Ceza Muhakemesi Kanunu’nun 100. maddesinin 4. fıkrasında, “Sadece adli para cezası gerektiren veya hapis cezasının üst sınırı iki yıldan fazla olmayan suçlarda tutuklama kararı verilemez.” hükmü yer almaktadır. Bu madde ile düzenlenen yasak “tutuklama yasağı” olarak adlandırılmaktadır.

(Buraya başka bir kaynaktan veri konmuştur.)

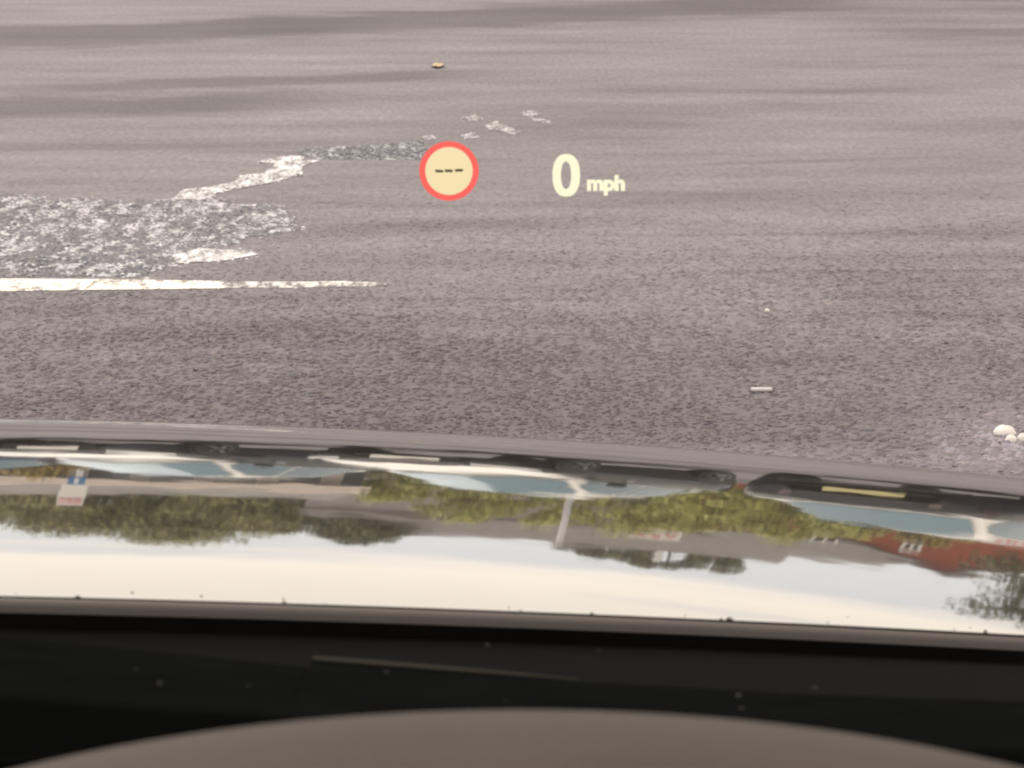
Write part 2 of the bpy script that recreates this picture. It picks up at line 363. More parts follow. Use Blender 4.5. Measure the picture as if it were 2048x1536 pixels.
# ------------------------------------------------------------------ head-up display figures (light projected above the bonnet)
def emis(name, col, st):
    m = bpy.data.materials.new(name); m.use_nodes = True; t = m.node_tree; t.nodes.clear()
    o = t.nodes.new('ShaderNodeOutputMaterial'); e = t.nodes.new('ShaderNodeEmission'); e.inputs[0].default_value = (*col, 1); e.inputs[1].default_value = st
    t.links.new(e.outputs[0], o.inputs[0]); return m
EX = 2**sc.view_settings.exposure
M_HRED = emis('display_red', (1.0,.150,.125), 1.0/EX); M_HCREAM = emis('display_cream', (.93,.77,.46), 1.0/EX)
M_HDASH = emis('display_dark', (.10,.085,.045), 1.0/EX); M_HWHITE = emis('display_white', (1.0,.96,.68), 1.02/EX)
HD = 1.62
hrot = Euler((math.pi/2-PITCH, 0, 0)).to_matrix()
def hpt(px, py, off=0):   # a point of the display plane, which faces the driver
    c = Vector((0, 0, CAM_H))+Vector((0, math.cos(PITCH), -math.sin(PITCH)))*(HD+off)
    return c+hrot @ Vector(((px-1024)/F*HD, (768-py)/F*HD, 0))
def slab(name, loops, m, parent, th=.0006, off=0):
    """a thin plate in the display plane; loops = [outer] or [outer, inner] of equal length, in picture units"""
    s = MB(); k = len(loops[0])
    fr = [[hpt(x, y, off-th/2) for x, y in lp] for lp in loops]; bk = [[hpt(x, y, off+th/2) for x, y in lp] for lp in loops]
    if len(loops) == 1:
        s.add(fr[0]+bk[0], [tuple(range(k)), tuple(range(2*k-1, k-1, -1))]+[(i, (i+1) % k, k+(i+1) % k, k+i) for i in range(k)])
    else:
        s.grid([fr[0], fr[1], bk[1], bk[0], fr[0]], True)
    p = empty_loc[parent.name]
    s.v = [tuple(Vector(v)-p) for v in s.v]
    return s.build(name, m, parent)
empty_loc = {}
def hempty(name, px, py):
    e = empty(name, hpt(px, py)); empty_loc[e.name] = hpt(px, py); return e
def circ(cx, cy, rx, ry, k=72, p=2.0):
    r = []
    for i in range(k):
        a = 2*math.pi*i/k; c, s_ = math.cos(a), math.sin(a)
        r.append((cx+rx*math.copysign(abs(c)**(2/p), c), cy+ry*math.copysign(abs(s_)**(2/p), s_)))
    return r
e1 = hempty('speed_limit_symbol', 898, 342); tag(e1, 'round red ringed cream speed limit symbol with three dashes floating over the asphalt', 'display symbol')
slab('ring', [circ(898,342,59.5,59.5), circ(898,342,47.5,48)], M_HRED, e1)
slab('disc', [circ(898,342,47.3,47.8)], M_HCREAM, e1, .0004)
for cx, cy, rot in ((878.5,342.5,.06), (897.5,342,.02), (918,341,-.06)):
    slab('dash', [[(cx+u*math.cos(rot)-v*math.sin(rot), cy+u*math.sin(rot)+v*math.cos(rot)) for u, v in circ(0,0,8.2,2.7,28,5)]], M_HDASH, e1, .0004, -.0012)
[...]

1412 Sayılı Mülga Ceza Muhakemeleri Kanunu’nda “Altı aya kadar hürriyeti bağlayıcı suçlarda sanık, ancak suçun toplumda infial uyandırması veya ikametgâhı veya meskeninin bulunmaması veya kim olduğunun tespit edilememesi halinde tutuklanabilir.” hükmü yer almaktaydı. Kanun koyucu, toplumda infial uyandırma, ikametgahı ya da meskeni bulunmama istisnalarına 5271 Sayılı Ceza Muhakemesi Kanunu’nda yer vermemiştir. Yürürlükte olan CMK madde 100/4’te açıkça tutuklama kararı verilemez denilmekte ve herhangi bir istisna tanınmamaktadır. “Suçun toplumda infial uyandırması” gibi soyut kıstasların yasadan kaldırılması ve tutuklama yasağının ceza sınırı gibi somut bir kıstasa bağlanması kişi özgürlüklerinin korunması bakımından önem teşkil etmektedir.
Tutuklama yasağı bulunan hallerde, adli kontrol kararı verilmesine herhangi bir engel bulunmamaktadır. Somut olayın özelliklerine göre, adli kontrol tedbirine başvurulması gerekli hallerde, tutuklama yasağı bulunan suçlarla itham edilen şüpheli ya da sanık hakkında da adli kontrol kararı verilebilir.